Biden's new border restrictions put asylum-seekers in "grave danger," UN refugee agency says

President Joe Biden's restrictions on asylum endanger the lives of people fleeing poverty and violence, UNHCR said

By Marin Scotten

News Fellow

Published October 1, 2024 10:43AM (EDT)

From an aerial view Colombian asylum seekers walk along a desert road after crossing the U.S.-Mexico on September 22, 2024 near Jacumba Hot Springs, California. (John Moore/Getty Images)
From an aerial view Colombian asylum seekers walk along a desert road after crossing the U.S.-Mexico on September 22, 2024 near Jacumba Hot Springs, California. (John Moore/Getty Images)

President Joe Biden announced Monday he is tightening restrictions for asylum-seekers at the U.S.-Mexico border, a decision that puts people fleeing violence and poverty in “grave danger,” according to the United Nations refugee agency.

The new rules will expand on restrictions first announced in June, which prevented people from applying for asylum once official border crossings hit 2,500 a day. Daily numbers will now have to be below an average of 1,500 for 28 days before the restrictions can be lifted; previously, the target was under 1,500 per day for a week. 

“The regulation severely curtails access to protection for people fleeing conflict, persecution, and violence, putting many refugees and asylum seekers in grave danger without a viable option for seeking safety,” the UNHCR said in a statement.  

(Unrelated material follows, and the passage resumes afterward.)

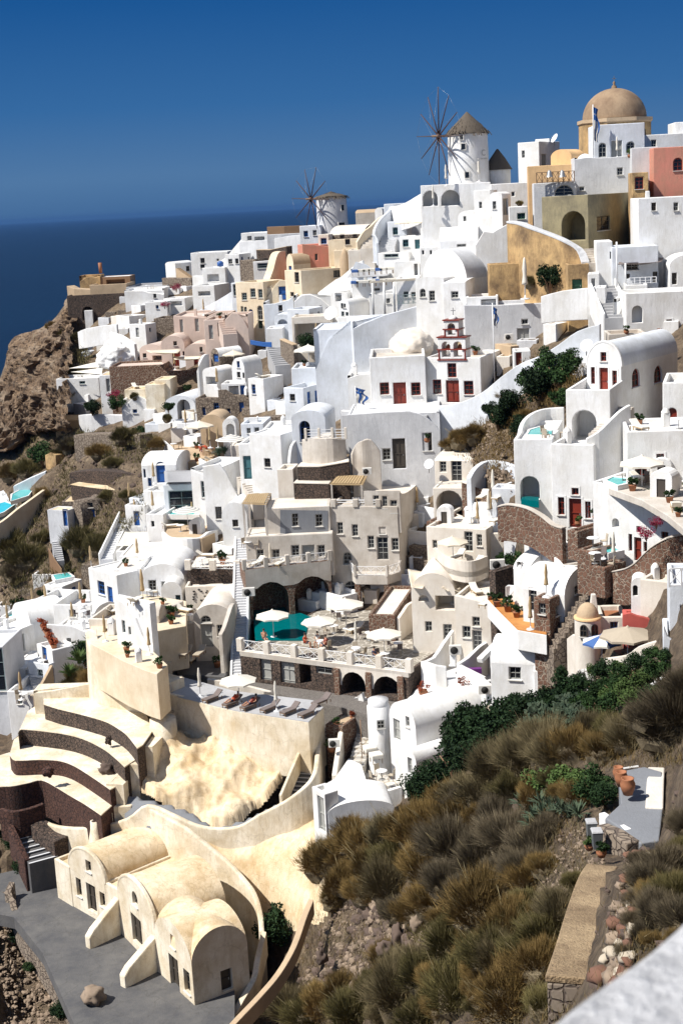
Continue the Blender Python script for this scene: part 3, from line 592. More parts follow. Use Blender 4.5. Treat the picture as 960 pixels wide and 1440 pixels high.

The more aggressive restriction, which goes into effect Tuesday, will also begin counting children from all countries towards the number of crossings, whereas it previously only counted children from Mexico.

Border crossings reached record-level in the first three years of Biden’s presidency, peaking at nearly 250,000 in December 2023. Illegal entries are down 80% since then, according to U.S. Customs and Border Protection.

“This action has been taken in parallel with other administration actions that have both increased enforcement and delivered to asylum seekers safe and lawful pathways to humanitarian relief that cut out the ruthless smuggling organizations that prey on the vulnerable,” Secretary of Homeland Security Alejandro N. Mayorkas said in a statement.

But human rights groups have expressed concern over Biden’s asylum regulation and how it will impact migrants fleeing violence. In its statement, the U.N. refugee agency, or UNHCR, suggested the Biden administration was running afoul of its international commitments.

"Every person seeking asylum must be granted access to safety and afforded the opportunity to have their claims individually and fairly assessed before deportation or removal," UNHCR said in its statement. "Limiting or blocking such access is a violation of international refugee law and the humanitarian principles to which the United States has long been a leader."

The latest restriction comes as immigration takes center stage in November’s election and anti-immigration sentiment grows across the country, particularly after Republicans led a smear campaign against legal Haitian immigrants in Ohio. 

Amnesty International said in a statement that, amidst all the anti-immigrant rhetoric permeating the political sphere, Americans must be “equally disgusted and dismayed by policies that put Haitians, and other Black, Brown, and Indigenous people seeking safety, in danger.” 

Advocacy group Human Rights First said the Biden administration decision “bolsters xenophobic and racist rhetoric that falsely portrays immigrants as threats,” and is a false solution to a systemic issue. "Instead of playing politics with the lives of people seeking protection, the Biden administration should focus on urgently needed, real solutions, such as fixing the backlogs that undermine the effectiveness of our asylum system,” the organization said in a statement.